Perhaps the most remarkable moment for the X-Men franchise is that after 16 years, it has not only avoided a reboot, but it has somehow become a potential genre leader again. While Days of Future Past outgrossed Captain America in 2014, it didn’t come close to Avengers’ $1 billion totals. It also seems unlikely that Apocalypsewill hit the billion dollar mark. But with a bit of luck, Deadpool might have just paved the way for Fox’s X-Men movies to flourish for years without trying to compete with the Marvel Studios model.
Opening higher than Days of Future Past (or for that matter Guardians and Ant-Man), Deadpool is a runaway success for the studio that finally gambled on a major R-rated superhero movie. And even if its legs prove less impressive than any of those movies, it has already more than doubled its production budget of $58 million in the U.S. box office alone.
Unlike other studios that pretend their superhero movies are different genres (be they fantasy movies or “spy thrillers”), Deadpool is actually unique as a perverse, odd contrast to the Bryan Singer X-Men movies. While Vaughn had a tonal departure that was less financially successful, Ryan Reynolds and Tim Miller’s Deadpool is a box office Cinderella story that mercilessly mocks the X-Men movies and the superhero genre as a whole. And it works.
Rather than trying to connect everything, Deadpool offers a glimpse of what could happen if studios reduced their box office demands with smaller budgets, and thus bigger profits, while letting talent carve their own unique path. If they can keep the budget to $100 million or less, why not make a Wolverine 3 that is R-rated and actually feels like a Clint Eastwood actioner? It would have made The Wolverine (2013) a lot better without silver, robotic samurais showing up in the third act to merely balloon the budget and devalue the entertainment.
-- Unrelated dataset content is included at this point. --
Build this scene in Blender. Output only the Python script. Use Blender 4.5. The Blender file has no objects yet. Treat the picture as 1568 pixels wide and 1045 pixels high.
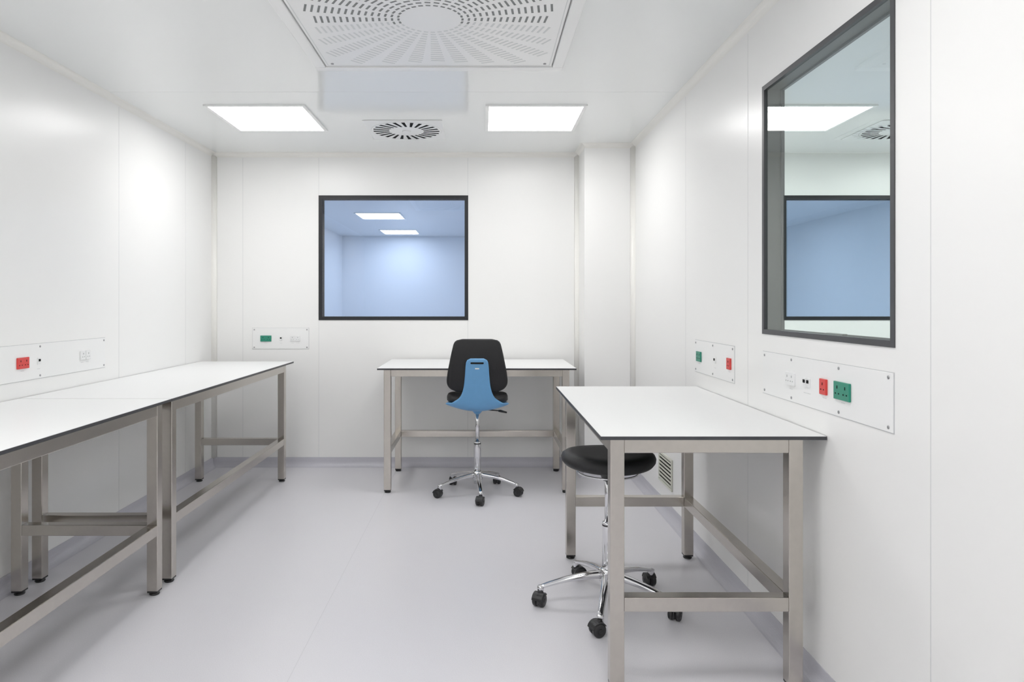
import bpy, bmesh, math
from mathutils import Vector, Matrix
sc = bpy.context.scene
sc.view_settings.view_transform = 'Standard'
sc.view_settings.look = 'None'
sc.view_settings.gamma = 1.12
COL = sc.collection
PI = math.pi

# ------------------------------------------------------------------ materials
def new_mat(name):
    m = bpy.data.materials.new(name); m.use_nodes = True
    return m, m.node_tree.nodes, m.node_tree.links, m.node_tree.nodes['Principled BSDF']

def pbr(name, col, rough=0.5, metal=0.0, spec=0.5, noise=0.0, nscale=40, stretch=None, bump=0.0, coat=0.0):
    m, n, l, b = new_mat(name)
    b.inputs['Base Color'].default_value = (*col, 1)
    b.inputs['Roughness'].default_value = rough
    b.inputs['Metallic'].default_value = metal
    b.inputs['Specular IOR Level'].default_value = spec
    b.inputs['Coat Weight'].default_value = coat
    if noise or bump:
        tc = n.new('ShaderNodeTexCoord'); mp = n.new('ShaderNodeMapping')
        l.new(tc.outputs['Object'], mp.inputs['Vector'])
        if stretch: mp.inputs['Scale'].default_value = stretch
        t = n.new('ShaderNodeTexNoise'); t.inputs['Scale'].default_value = nscale
        t.inputs['Detail'].default_value = 4
        l.new(mp.outputs['Vector'], t.inputs['Vector'])
        if noise:
            r = n.new('ShaderNodeValToRGB')
            r.color_ramp.elements[0].position = 0.3; r.color_ramp.elements[1].position = 0.7
            r.color_ramp.elements[0].color = (*[max(0, c*(1-noise)) for c in col], 1)
            r.color_ramp.elements[1].color = (*[min(1, c*(1+noise)) for c in col], 1)
            l.new(t.outputs['Fac'], r.inputs['Fac']); l.new(r.outputs['Color'], b.inputs['Base Color'])
        if bump:
            bp = n.new('ShaderNodeBump'); bp.inputs['Strength'].default_value = bump
            bp.inputs['Distance'].default_value = 0.002
            l.new(t.outputs['Fac'], bp.inputs['Height']); l.new(bp.outputs['Normal'], b.inputs['Normal'])
    return m

def emis(name, col, s):
    m, n, l, b = new_mat(name)
    b.inputs['Base Color'].default_value = (0.9, 0.9, 0.9, 1)
    b.inputs['Emission Color'].default_value = (*col, 1)
    b.inputs['Emission Strength'].default_value = s
    return m

def glass(name, tint, R, glosscol=(1, 1, 1), fres=True):
    m, n, l, b = new_mat(name)
    n.remove(b)
    out = n['Material Output']
    tr = n.new('ShaderNodeBsdfTransparent'); tr.inputs[0].default_value = (*tint, 1)
    gl = n.new('ShaderNodeBsdfGlossy'); gl.inputs['Roughness'].default_value = 0.0
    gl.inputs['Color'].default_value = (*glosscol, 1)
    mx = n.new('ShaderNodeMixShader'); mx.inputs[0].default_value = R
    l.new(tr.outputs[0], mx.inputs[1]); l.new(gl.outputs[0], mx.inputs[2]); l.new(mx.outputs[0], out.inputs[0])
    return m

M_WALL = pbr('wall_white_panel', (0.938, 0.938, 0.926), 0.28, spec=0.35)
M_CEIL = pbr('ceiling_white_gloss', (0.92, 0.938, 0.93), 0.11, spec=0.35)
M_CREAM = pbr('trim_cream', (0.93, 0.92, 0.88), 0.35)
M_SEAM = pbr('seam_grey', (0.74, 0.75, 0.75), 0.6)
M_CSEAM = pbr('ceiling_seam_grey', (0.78, 0.80, 0.80), 0.5)
M_COVE = pbr('vinyl_cove', (0.58, 0.575, 0.635), 0.35, noise=0.03, nscale=200)
M_FSEAM = pbr('floor_seam', (0.66, 0.655, 0.69), 0.4)
M_STEEL = pbr('brushed_steel', (0.53, 0.495, 0.45), 0.24, metal=1, noise=0.03, nscale=9, stretch=(6, 6, 6))
M_TOP = pbr('laminate_white', (0.91, 0.915, 0.915), 0.35, spec=0.4, noise=0.005)
M_EDGE = pbr('laminate_black_edge', (0.03, 0.032, 0.037), 0.45, noise=0.1)
M_BLACKP = pbr('black_plastic', (0.009, 0.009, 0.010), 0.42, noise=0.1)
M_BLACKF = pbr('black_pu_foam', (0.008, 0.008, 0.009), 0.55, spec=0.35, noise=0.12, nscale=120, bump=0.3)
M_BLUE = pbr('blue_plastic', (0.12, 0.35, 0.66), 0.38, noise=0.02)
M_CHROME = pbr('polished_aluminium', (0.72, 0.72, 0.74), 0.10, metal=1, noise=0.03)
M_WFRAME = pbr('window_frame_dark', (0.014, 0.015, 0.018), 0.45, spec=0.3, noise=0.05)
M_WFRAME2 = pbr('window_frame_grey', (0.04, 0.04, 0.044), 0.4, noise=0.05)
M_JAMB = pbr('window_jamb_grey', (0.045, 0.043, 0.045), 0.5, noise=0.05)
M_WHITEP = pbr('white_plastic', (0.88, 0.89, 0.89), 0.35)
M_PLATE = pbr('outlet_plate_white', (0.93, 0.935, 0.93), 0.3)
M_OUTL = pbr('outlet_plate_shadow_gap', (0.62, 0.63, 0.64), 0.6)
M_GREEN = pbr('green_plastic', (0.006, 0.23, 0.145), 0.35)
M_RED = pbr('red_plastic', (0.70, 0.04, 0.035), 0.35)
M_HOLE = pbr('dark_hole', (0.015, 0.015, 0.015), 0.8, spec=0.05)
M_HOLE2 = pbr('socket_pin_hole', (0.35, 0.36, 0.36), 0.7, spec=0.1)
M_SCREW = pbr('screw_steel', (0.35, 0.35, 0.36), 0.35, metal=1)
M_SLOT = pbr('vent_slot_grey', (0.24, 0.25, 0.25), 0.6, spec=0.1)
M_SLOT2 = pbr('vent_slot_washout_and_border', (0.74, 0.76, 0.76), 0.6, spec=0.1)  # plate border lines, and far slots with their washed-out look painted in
M_VENTW = pbr('vent_white', (0.93, 0.935, 0.93), 0.3)
M_GRILLE = pbr('grille_beige', (0.70, 0.71, 0.62), 0.4)
M_LIGHT = emis('led_panel', (1.0, 0.99, 0.98), 10.8)
M_LIGHTN = emis('led_panel_neighbour', (1.0, 0.99, 0.97), 15.5)
M_LIGHTB = emis('led_panel_blue_room', (0.95, 0.97, 1.0), 17.5)
M_BWALL = pbr('blue_room_wall', (0.84, 0.87, 0.91), 0.3)
M_BFLOOR = pbr('blue_room_floor', (0.84, 0.86, 0.89), 0.35)
M_NWALL = pbr('neighbour_wall', (0.90, 0.92, 0.905), 0.3)
M_GL1 = glass('window_glass_blue', (0.50, 0.62, 0.82), 0.08)
M_GL2 = glass('window_glass_green', (0.86, 0.96, 0.93), 0.18, (0.95, 1.0, 0.98))

# floor vinyl with fine speckle
M_FLOOR, n, l, b = new_mat('vinyl_floor_lilac_grey')
tc = n.new('ShaderNodeTexCoord')
v = n.new('ShaderNodeTexNoise'); v.inputs['Scale'].default_value = 260; v.inputs['Detail'].default_value = 3
l.new(tc.outputs['Object'], v.inputs['Vector'])
r = n.new('ShaderNodeValToRGB')
r.color_ramp.elements[0].position = 0.35; r.color_ramp.elements[1].position = 0.65
r.color_ramp.elements[0].color = (0.715, 0.705, 0.75, 1); r.color_ramp.elements[1].color = (0.765, 0.755, 0.795, 1)
l.new(v.outputs['Fac'], r.inputs['Fac']); l.new(r.outputs['Color'], b.inputs['Base Color'])
b.inputs['Roughness'].default_value = 0.30; b.inputs['Specular IOR Level'].default_value = 0.45

# ------------------------------------------------------------------ mesh builder
class MB:
    def __init__(s):
        s.v = []; s.f = []; s.m = []; s.mats = []; s.sm = []
    def mi(s, mat):
        if mat not in s.mats: s.mats.append(mat)
        return s.mats.index(mat)
    def raw(s, vs, fs, mat, smooth=False, M=None):
        o = len(s.v)
        for p in vs:
            p = Vector(p)
            s.v.append(M @ p if M is not None else p)
        k = s.mi(mat)
        for f in fs:
            s.f.append([i+o for i in f]); s.m.append(k); s.sm.append(smooth)
    def box(s, x0, x1, y0, y1, z0, z1, mat, M=None, bev=0.0):
        if bev > 0:
            bm = bmesh.new(); bmesh.ops.create_cube(bm, size=1)
            for q in bm.verts:
                q.co = Vector(((x0+x1)/2+q.co.x*(x1-x0), (y0+y1)/2+q.co.y*(y1-y0), (z0+z1)/2+q.co.z*(z1-z0)))
            bmesh.ops.bevel(bm, geom=bm.edges[:], offset=bev, segments=2, affect='EDGES', profile=0.5)
            s.from_bm(bm, mat, False, M); return
        vs = [(x0,y0,z0),(x1,y0,z0),(x1,y1,z0),(x0,y1,z0),(x0,y0,z1),(x1,y0,z1),(x1,y1,z1),(x0,y1,z1)]
        fs = [(0,3,2,1),(4,5,6,7),(0,1,5,4),(1,2,6,5),(2,3,7,6),(3,0,4,7)]
        s.raw(vs, fs, mat, False, M)
    def from_bm(s, bm, mat, smooth=True, M=None):
        bm.verts.ensure_lookup_table(); bm.verts.index_update()
        vs = [q.co.copy() for q in bm.verts]; fs = [[q.index for q in f.verts] for f in bm.faces]
        s.raw(vs, fs, mat, smooth, M); bm.free()
    def lathe(s, prof, mat, M=None, seg=32, smooth=True):
        # prof list (r,z); revolve around z
        vs = []; fs = []
        for (r_, z_) in prof:
            for i in range(seg):
                a = 2*PI*i/seg
                vs.append((r_*math.cos(a), r_*math.sin(a), z_))
        for j in range(len(prof)-1):
            for i in range(seg):
                i2 = (i+1) % seg
                fs.append((j*seg+i, j*seg+i2, (j+1)*seg+i2, (j+1)*seg+i))
        fs.append(tuple(reversed(range(seg)))); fs.append(tuple((len(prof)-1)*seg+i for i in range(seg)))
        s.raw(vs, fs, mat, smooth, M)
    def loft(s, rings, mat, smooth=True, cap=True, M=None):
        n_ = len(rings[0]); vs = [p for r_ in rings for p in r_]; fs = []
        for j in range(len(rings)-1):
            for i in range(n_):
                i2 = (i+1) % n_
                fs.append((j*n_+i, j*n_+i2, (j+1)*n_+i2, (j+1)*n_+i))
        if cap:
            fs.append(tuple(reversed(range(n_)))); fs.append(tuple((len(rings)-1)*n_+i for i in range(n_)))
        s.raw(vs, fs, mat, smooth, M)
    def tube(s, pts, rad, mat, seg=10, M=None):
        rings = []
        for k, p in enumerate(pts):
            p = Vector(p)
            a = Vector(pts[max(0, k-1)]); c = Vector(pts[min(len(pts)-1, k+1)])
            d = (c-a).normalized()
            up = Vector((0,0,1)) if abs(d.z) < 0.9 else Vector((1,0,0))
            u = d.cross(up).normalized(); w = u.cross(d)
            rr = rad[k] if isinstance(rad, (list, tuple)) else rad
            rings.append([p+u*rr*math.cos(2*PI*i/seg)+w*rr*math.sin(2*PI*i/seg) for i in range(seg)])
        s.loft(rings, mat, True, True, M)
    def obj(s, name, parent=None, loc=None, rot=None):
        me = bpy.data.meshes.new(name)
        me.from_pydata([tuple(p) for p in s.v], [], s.f)
        for m_ in s.mats: me.materials.append(m_)
        for i, p in enumerate(me.polygons):
            p.material_index = s.m[i]; p.use_smooth = s.sm[i]
        bm = bmesh.new(); bm.from_mesh(me); bmesh.ops.recalc_face_normals(bm, faces=bm.faces[:]); bm.to_mesh(me); bm.free()
        me.update()
        o = bpy.data.objects.new(name, me); COL.objects.link(o)
        if parent is not None: o.parent = parent
        if loc is not None: o.location = loc
        if rot is not None: o.rotation_euler = rot
        return o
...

Deadpool just hinted at a time traveling gunslinger named Cable. While they’re at it, why not add in Olivia Munn’s already popular Psylocke (Cable is a time traveler, after all) and make an X-Force flick that is a subversive alternative to good clean X-Men (and Avengers) fun?
Singer is all but certain to be exiting the franchise again after X-Men: Apocalypse, which appears to be a swan song for his original era and the “First Class Trilogy” that began in 2011. Jennifer Lawrence is already halfway out the door. But with a new cast of the original heroes being introduced as teenagers in Apocalypse, and time travel becoming a regular occurrence, there is little reason that the X-Men films cannot chart their own path again, ignoring what Marvel Studios and Warner Bros. are doing and offering a true third way.
No matter what, these mutants are about to multiply at movie theaters, extensively. Maybe that’s the real new dawn for the genre?